NEWSポストセブン / 2024年11月1日 16時15分

『雨の日の心理学 こころのケアがはじまったら』/角川書店/1760円

【著者インタビュー】東畑開人さん/『雨の日の心理学 こころのケアがはじまったら』/角川書店/1760円

【本の内容】
《こころのケアははじめるものではなくて、はじまってしまうものである》。本書の「まえがき─雨の日のガイダンス」はこんな一文で始まる。《よく晴れた休日に散歩に出かけたら、突然大雨が降ってくるようなもの》と東畑さんが語るそのとき、私たちはどのように対処したらいいのか。夫や子ども、親、友達など、大切な誰かのケアが必要になったときに知っておくと役に立つ、こころのケアの本質から小手先の技術までを易しい言葉で授業形式で説いた入門書。

人は晴れの日と雨の日を行き来しながら暮らしている

 カウンセラー(臨床心理士)と大学の先生と執筆業、三足のわらじを履いて多忙な毎日を送っていた東畑さんだが、2022年にそれまで勤務していた大学を退職した。
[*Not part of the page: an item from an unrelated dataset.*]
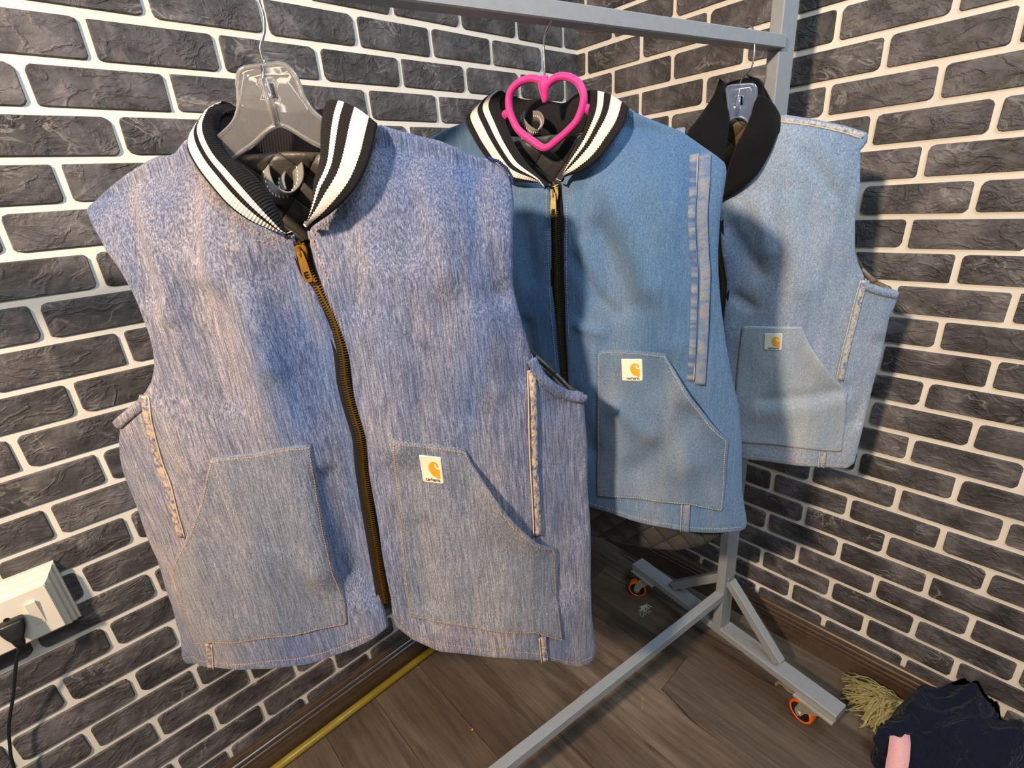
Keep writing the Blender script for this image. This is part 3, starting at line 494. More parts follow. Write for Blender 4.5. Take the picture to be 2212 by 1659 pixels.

「週刊誌の連載が始まって、それまで以上にめちゃくちゃ忙しくなっちゃって、ある日、脳が『ピキッ』っていったんですよ。難しいことを考えようとすると頭が痛くなるようになって」

 脳ドックで診てもらっても何も問題はなく、どうやら心因性のもののようだった。

「3つの仕事を続けていくのは無理だと思って、どれか1つやめようと考えたんです。臨床は自分にとって根源的なものなのでやめられないし、執筆も続けたい。やめるなら大学だなと思って学科長に申し出たら、嘘みたいに頭の痛みが消えました。

 退職できるのは1年後だったので、物理的な状況は変わっていないのに(笑い)」

 教えること自体は嫌いではなかったので、退職したのとほぼ同じころに、オンラインで一般向けのセミナーを始めることになった。今回の本も、オンラインの授業がもとになっている。

「大学に勤めてるときに気づいたんですけど、多分ぼく、すごく授業がうまいんですよ。どうやって学生を眠らせずに、『わかる』と思わせるかというところで勝負してきたんです。講演とか研修に呼ばれることもあって、臨床心理士とか看護師とか不登校の子どもを抱える親御さんの会とか、そういうところでやる講演ってすごい真剣勝負感があって。質問もすごくシビアで、こういう仕事はきちんと引き受けてないといけないな、と感じました」

「雨の日の心理学」という本のタイトルに心ひかれる人も多いだろう。晴れている日もあれば雨の降る日もある。雨が降っている日の「こころのケア」には何が必要か、ということがわかりやすく説かれている。